Я всегда был ненасытным книгочеем, и теперь, как и в детские годы, отсвет ночника на томике при кровати для меня на весь день желанный якорь и путеводная звезда. Из иных острых удовольствий назову телетрансляцию футбольного матча, порой бокал вина или треугольный глоток баночного пива, солнечные ванны на лужайке, а также сочинение шахматных задач. Возможно, самое неординарное — это безмятежное течение семейной жизни, которая на всем своем длительном протяжении — почти полвека — на всех этапах нашей жизни в изгнании совершенно сбивала с толку и окружающие злые силы, и докучливых посланцев от внешних обстоятельств. Многие мои произведения посвящены моей жене, и ее портрет часто каким-то таинственным образом проявляется в отраженном свете внутренних зеркал моих книг. Мы поженились в Берлине, в апреле 1925 года, в разгар сочинения мною первого русского романа. Мы были до смешного бедны, ее отец разорен, моя мать-вдова существовала на жалкую пенсию. Мы с женой жили в мрачных комнатках, которые снимали в западном районе Берлина, найдя приют у полуголодного семейства немецких военных; я давал уроки тенниса и английского, а через девять лет, в 1934 году, на заре новой эры родился наш единственный сын. В конце тридцатых мы эмигрировали во Францию. Мои произведения начали переводить, мои публичные чтения в Париже и других местах стали весьма популярны; но вот пришел конец моей европейской жизни: в мае 1940 года мы переехали в Америку.

Слава

У советских политиков довольно смешная провинциальная манера аплодировать рукоплещущей им аудитории.
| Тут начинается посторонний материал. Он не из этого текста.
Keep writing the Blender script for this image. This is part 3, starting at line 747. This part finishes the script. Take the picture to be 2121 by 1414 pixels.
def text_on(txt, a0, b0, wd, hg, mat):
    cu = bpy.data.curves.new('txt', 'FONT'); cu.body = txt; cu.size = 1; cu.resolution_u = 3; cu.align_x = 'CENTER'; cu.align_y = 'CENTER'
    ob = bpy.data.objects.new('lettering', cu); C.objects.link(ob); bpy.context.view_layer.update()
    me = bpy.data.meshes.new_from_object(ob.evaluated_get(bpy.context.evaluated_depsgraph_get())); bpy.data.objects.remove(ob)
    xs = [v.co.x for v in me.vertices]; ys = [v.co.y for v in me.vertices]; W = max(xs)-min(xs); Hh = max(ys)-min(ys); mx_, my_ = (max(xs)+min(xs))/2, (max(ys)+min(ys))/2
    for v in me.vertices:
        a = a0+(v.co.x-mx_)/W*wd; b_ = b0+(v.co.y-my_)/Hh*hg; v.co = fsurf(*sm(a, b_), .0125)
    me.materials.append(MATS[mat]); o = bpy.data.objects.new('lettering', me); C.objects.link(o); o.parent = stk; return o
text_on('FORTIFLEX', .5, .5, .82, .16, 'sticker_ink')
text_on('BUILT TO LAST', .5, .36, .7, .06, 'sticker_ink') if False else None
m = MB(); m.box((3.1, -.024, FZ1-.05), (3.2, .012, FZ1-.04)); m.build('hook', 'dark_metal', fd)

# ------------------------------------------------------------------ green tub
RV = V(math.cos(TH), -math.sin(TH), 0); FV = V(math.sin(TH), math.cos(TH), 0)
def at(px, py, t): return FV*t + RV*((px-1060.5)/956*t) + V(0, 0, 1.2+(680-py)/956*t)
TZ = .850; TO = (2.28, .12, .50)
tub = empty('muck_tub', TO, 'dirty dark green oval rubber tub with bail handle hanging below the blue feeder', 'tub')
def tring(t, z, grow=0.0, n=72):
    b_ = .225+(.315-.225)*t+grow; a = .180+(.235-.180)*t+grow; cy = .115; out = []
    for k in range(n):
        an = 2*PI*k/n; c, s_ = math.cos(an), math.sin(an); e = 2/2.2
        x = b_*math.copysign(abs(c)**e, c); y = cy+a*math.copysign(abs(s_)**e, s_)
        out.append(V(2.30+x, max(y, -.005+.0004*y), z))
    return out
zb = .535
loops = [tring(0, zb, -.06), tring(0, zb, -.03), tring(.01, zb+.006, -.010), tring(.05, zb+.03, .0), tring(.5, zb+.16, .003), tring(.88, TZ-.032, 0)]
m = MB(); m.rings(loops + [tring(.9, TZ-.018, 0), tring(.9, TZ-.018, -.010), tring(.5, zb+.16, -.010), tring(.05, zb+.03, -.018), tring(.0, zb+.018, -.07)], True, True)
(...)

Надеюсь, меня не обвинят в лукавом самодовольстве, если я скажу в ответ на ваши комплименты, что имею самых замечательных читателей, о каких писатель может только мечтать. Считаю себя американским писателем, родившимся в России, получившим образование в Англии, взращенным на западноевропейской культуре; я чувствую в себе это сочетание, но даже и столь явный сливовый пудинг не в состоянии разобраться, из чего он состоит, в особенности пока его озаряет бледный огонь свечек. И Филд, и Аппель, и Проффер, и многие другие в США, и Циммер в Германии, и Вивиан Даркблоом (известный в Кембридже своей застенчивостью) — все они обогатили своей эрудицией мое творческое вдохновение, что и принесло блистательные результаты. Мне бы хотелось сказать еще и о моих героических читателях из России, но не позволяет, помимо чувства ответственности, избыток всяких чувств, с которыми я пока не могу совладать разумным путем.

Швейцария

Непревзойденная почтовая служба. Ни надоедливых демонстраций, ни яростных забастовок. Альпийские бабочки. Фантастические закаты — достаточно взгляда на запад из окна — усыпают блестками озеро, дробя багряное солнце! К тому же — неожиданная прелесть метафорического заката в очаровательных окрестностях.

Всё — суета

Фраза представляет собой софизм, поскольку, если ее утверждение справедливо, то она сама — «суета», а если не справедливо, тогда при чем тут «всё». Вы утверждаете, будто это — главный мой девиз. Да что вы, неужто и в самом деле в моей прозе столько обреченности и «крушения надежд»? Гумберт терпит крах, это очевидно; кое-кто из других моих негодяев тоже терпит крах; полицейские государства терпят полнейший крах в моих романах и рассказах; однако любимые мои создания, мои блистательные герои — в «Даре», в «Приглашении на казнь», в «Аде», в «Подвиге» и т. п., — в конечном счете оказываются победителями. По правде говоря, я верю, что в один прекрасный день явится переоценщик, который объявит, что я совсем не легкомысленная жар-птица, но убежденный моралист, изобличающий грех, бичующий глупость, высмеивающий пошлость и жестокость, утверждающий главенство нежности, таланта и чувства гордости.